━━ Provided material

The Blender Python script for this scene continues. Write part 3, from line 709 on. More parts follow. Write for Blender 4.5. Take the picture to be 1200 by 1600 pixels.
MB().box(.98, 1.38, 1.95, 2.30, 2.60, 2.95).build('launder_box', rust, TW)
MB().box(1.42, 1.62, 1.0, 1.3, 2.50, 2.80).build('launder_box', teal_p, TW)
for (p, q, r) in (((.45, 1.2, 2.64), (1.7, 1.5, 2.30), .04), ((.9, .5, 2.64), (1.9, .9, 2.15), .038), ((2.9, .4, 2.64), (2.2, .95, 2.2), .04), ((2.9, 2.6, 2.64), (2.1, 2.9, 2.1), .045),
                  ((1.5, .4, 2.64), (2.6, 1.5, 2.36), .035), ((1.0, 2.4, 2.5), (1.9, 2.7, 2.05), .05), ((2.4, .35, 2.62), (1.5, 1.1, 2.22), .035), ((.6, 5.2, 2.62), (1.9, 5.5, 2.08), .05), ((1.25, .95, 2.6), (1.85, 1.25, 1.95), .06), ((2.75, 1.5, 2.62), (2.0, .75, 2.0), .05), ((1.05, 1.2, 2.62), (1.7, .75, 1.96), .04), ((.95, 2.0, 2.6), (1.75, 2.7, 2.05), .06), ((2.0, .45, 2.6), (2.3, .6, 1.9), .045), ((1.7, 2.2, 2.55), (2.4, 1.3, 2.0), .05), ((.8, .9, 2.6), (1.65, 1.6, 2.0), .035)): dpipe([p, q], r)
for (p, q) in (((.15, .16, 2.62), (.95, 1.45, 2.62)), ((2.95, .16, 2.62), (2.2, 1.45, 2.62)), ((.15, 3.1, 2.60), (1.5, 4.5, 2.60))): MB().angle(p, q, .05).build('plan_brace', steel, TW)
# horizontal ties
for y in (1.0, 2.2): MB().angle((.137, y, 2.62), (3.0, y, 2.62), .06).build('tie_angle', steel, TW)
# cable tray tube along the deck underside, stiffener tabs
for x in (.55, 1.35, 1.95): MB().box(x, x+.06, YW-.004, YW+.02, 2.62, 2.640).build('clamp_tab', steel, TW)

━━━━

▸ Exercise details: Output all of the data again, exactly.

▸ Answer to the task:
The Blender Python script for this scene continues. Write part 3, from line 709 on. More parts follow. Write for Blender 4.5. Take the picture to be 1200 by 1600 pixels.
MB().box(.98, 1.38, 1.95, 2.30, 2.60, 2.95).build('launder_box', rust, TW)
MB().box(1.42, 1.62, 1.0, 1.3, 2.50, 2.80).build('launder_box', teal_p, TW)
for (p, q, r) in (((.45, 1.2, 2.64), (1.7, 1.5, 2.30), .04), ((.9, .5, 2.64), (1.9, .9, 2.15), .038), ((2.9, .4, 2.64), (2.2, .95, 2.2), .04), ((2.9, 2.6, 2.64), (2.1, 2.9, 2.1), .045),
                  ((1.5, .4, 2.64), (2.6, 1.5, 2.36), .035), ((1.0, 2.4, 2.5), (1.9, 2.7, 2.05), .05), ((2.4, .35, 2.62), (1.5, 1.1, 2.22), .035), ((.6, 5.2, 2.62), (1.9, 5.5, 2.08), .05), ((1.25, .95, 2.6), (1.85, 1.25, 1.95), .06), ((2.75, 1.5, 2.62), (2.0, .75, 2.0), .05), ((1.05, 1.2, 2.62), (1.7, .75, 1.96), .04), ((.95, 2.0, 2.6), (1.75, 2.7, 2.05), .06), ((2.0, .45, 2.6), (2.3, .6, 1.9), .045), ((1.7, 2.2, 2.55), (2.4, 1.3, 2.0), .05), ((.8, .9, 2.6), (1.65, 1.6, 2.0), .035)): dpipe([p, q], r)
for (p, q) in (((.15, .16, 2.62), (.95, 1.45, 2.62)), ((2.95, .16, 2.62), (2.2, 1.45, 2.62)), ((.15, 3.1, 2.60), (1.5, 4.5, 2.60))): MB().angle(p, q, .05).build('plan_brace', steel, TW)
# horizontal ties
for y in (1.0, 2.2): MB().angle((.137, y, 2.62), (3.0, y, 2.62), .06).build('tie_angle', steel, TW)
# cable tray tube along the deck underside, stiffener tabs
for x in (.55, 1.35, 1.95): MB().box(x, x+.06, YW-.004, YW+.02, 2.62, 2.640).build('clamp_tab', steel, TW)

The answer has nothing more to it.